Staked to a 7-1 lead in the top of the ninth, Yost elected to let him finish what he’d started; Cueto responded by gleefully skipping out of the dugout, hopping across the foul line en route to the mound, a kid in baseball’s biggest candy store.
And with one out in the ninth, the locals were at it again:
JOHN-NY CUE-TO!
CLAP, CLAP, CLAPCLAPCLAP
JOHN-NY CUE-TO!
CLAP, CLAP, CLAPCLAPCLAP
“I felt good, I felt relaxed,” Cueto said. “And I know I had a 7-1 lead and I had to just attack the hitters.”
His teammates, meanwhile, had taken up the attack, piranha nibble after piranha nibble, in the bottom of the fifth. It was very Royals frame: walk, single, single, a grounder to first, a lineout to center, single, single, single, a grounder to third. By the time it was done, the hosts were up 4-1, and the 27-year-old deGrom looked shell-shocked.
“We win because we ride our starting pitching,” Collins said. “When they struggle, we’re going to struggle.”
With runners in scoring position, batters against deGrom in the postseason before Wednesday were 2 for 21. Pitches that were missed by the Dodgers and Cubs were earlier in the month got fouled off or found contact. Hard contact, usually.
“If you’re going to continue to pound the strike zone, they’re going to put it in play,” Collins said, neatly summing up the Royals’ basic offensive philosophy. “And that’s what they did. You make bad pitches against a team that can hit, you’re going to get hurt.”

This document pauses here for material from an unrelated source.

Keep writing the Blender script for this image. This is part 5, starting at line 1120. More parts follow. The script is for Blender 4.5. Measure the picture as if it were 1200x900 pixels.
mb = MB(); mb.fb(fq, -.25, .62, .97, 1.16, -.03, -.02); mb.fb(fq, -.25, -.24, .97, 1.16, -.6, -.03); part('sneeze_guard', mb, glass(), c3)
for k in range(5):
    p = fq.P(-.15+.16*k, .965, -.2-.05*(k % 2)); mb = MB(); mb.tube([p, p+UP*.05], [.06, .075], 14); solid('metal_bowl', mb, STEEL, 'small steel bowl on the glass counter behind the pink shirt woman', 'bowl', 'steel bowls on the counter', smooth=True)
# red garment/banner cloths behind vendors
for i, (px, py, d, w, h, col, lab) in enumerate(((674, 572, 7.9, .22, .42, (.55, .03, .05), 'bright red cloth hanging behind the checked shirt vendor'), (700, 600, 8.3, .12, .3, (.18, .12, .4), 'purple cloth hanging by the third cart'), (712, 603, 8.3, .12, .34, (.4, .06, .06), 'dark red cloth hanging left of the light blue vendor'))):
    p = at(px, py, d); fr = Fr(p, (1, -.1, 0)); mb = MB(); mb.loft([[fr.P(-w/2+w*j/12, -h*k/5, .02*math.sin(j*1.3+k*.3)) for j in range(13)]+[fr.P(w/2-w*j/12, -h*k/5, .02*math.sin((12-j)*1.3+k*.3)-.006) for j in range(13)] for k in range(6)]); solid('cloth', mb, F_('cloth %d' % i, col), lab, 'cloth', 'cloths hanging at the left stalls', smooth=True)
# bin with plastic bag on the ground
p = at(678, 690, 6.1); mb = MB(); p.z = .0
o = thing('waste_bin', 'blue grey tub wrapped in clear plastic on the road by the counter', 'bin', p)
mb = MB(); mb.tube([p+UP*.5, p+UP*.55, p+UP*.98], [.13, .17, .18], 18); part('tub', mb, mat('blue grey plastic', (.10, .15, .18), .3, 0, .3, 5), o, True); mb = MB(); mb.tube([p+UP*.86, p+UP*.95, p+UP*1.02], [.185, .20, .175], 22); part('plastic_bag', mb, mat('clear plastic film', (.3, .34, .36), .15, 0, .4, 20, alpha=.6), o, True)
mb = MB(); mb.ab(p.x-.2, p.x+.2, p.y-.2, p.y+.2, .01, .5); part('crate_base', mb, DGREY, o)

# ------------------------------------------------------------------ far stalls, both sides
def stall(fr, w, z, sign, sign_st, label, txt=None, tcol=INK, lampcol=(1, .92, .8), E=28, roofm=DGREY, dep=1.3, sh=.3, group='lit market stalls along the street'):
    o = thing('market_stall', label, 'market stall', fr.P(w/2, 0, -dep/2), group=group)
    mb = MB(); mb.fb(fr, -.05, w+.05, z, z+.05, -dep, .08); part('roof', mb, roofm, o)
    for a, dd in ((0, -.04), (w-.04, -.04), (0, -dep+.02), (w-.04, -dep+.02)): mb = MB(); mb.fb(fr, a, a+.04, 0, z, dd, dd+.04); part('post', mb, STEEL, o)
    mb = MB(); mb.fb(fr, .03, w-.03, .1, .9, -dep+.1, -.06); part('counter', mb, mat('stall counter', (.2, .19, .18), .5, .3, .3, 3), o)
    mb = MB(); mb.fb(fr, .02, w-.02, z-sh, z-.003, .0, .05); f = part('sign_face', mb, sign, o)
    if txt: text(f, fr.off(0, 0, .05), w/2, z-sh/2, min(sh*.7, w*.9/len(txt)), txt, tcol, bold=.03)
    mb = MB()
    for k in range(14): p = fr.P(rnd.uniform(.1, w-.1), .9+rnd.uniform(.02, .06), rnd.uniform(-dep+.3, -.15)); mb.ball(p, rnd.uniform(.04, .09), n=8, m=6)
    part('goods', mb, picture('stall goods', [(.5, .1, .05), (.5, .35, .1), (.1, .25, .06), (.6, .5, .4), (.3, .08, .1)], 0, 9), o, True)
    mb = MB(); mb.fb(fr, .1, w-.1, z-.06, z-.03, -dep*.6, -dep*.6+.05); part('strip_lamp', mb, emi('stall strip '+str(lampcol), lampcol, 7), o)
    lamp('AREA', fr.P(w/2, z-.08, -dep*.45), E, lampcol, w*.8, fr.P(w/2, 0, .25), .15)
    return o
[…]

A former catcher, Yost relishes the hurt, relishes the tiny chess matches inherent in the game, especially those magnified in the postseason. The Royals skipper trusts the emotional Dominican righty, a midseason acquisition from Cincinnati, but he trusts him more when he’s got a full house on his side.
Since 2013, Cueto boasts a 2.18 ERA over his last 256 home innings, third best in the majors among qualified pitchers over that span. And while the Royals feast on fastballs, a Mets speciality – their .284 average against pitches 96mph or faster heading into the World Series led the majors – the Mets were hitting just .219, collectively, against the same kind of heat.
“We’ve got to pick it up offensively,” Collins said. “We’ve got to do a better job of using the field to hit. And we’ve done it. We’ve certainly done it. We’ve got to do it again.”
And quickly. Since 1903, only 13 teams in Major League history have rallied from an 0-2 deficit to win a seven-game series. For Collins, deGrom and the Mets, hair today could be gone tomorrow.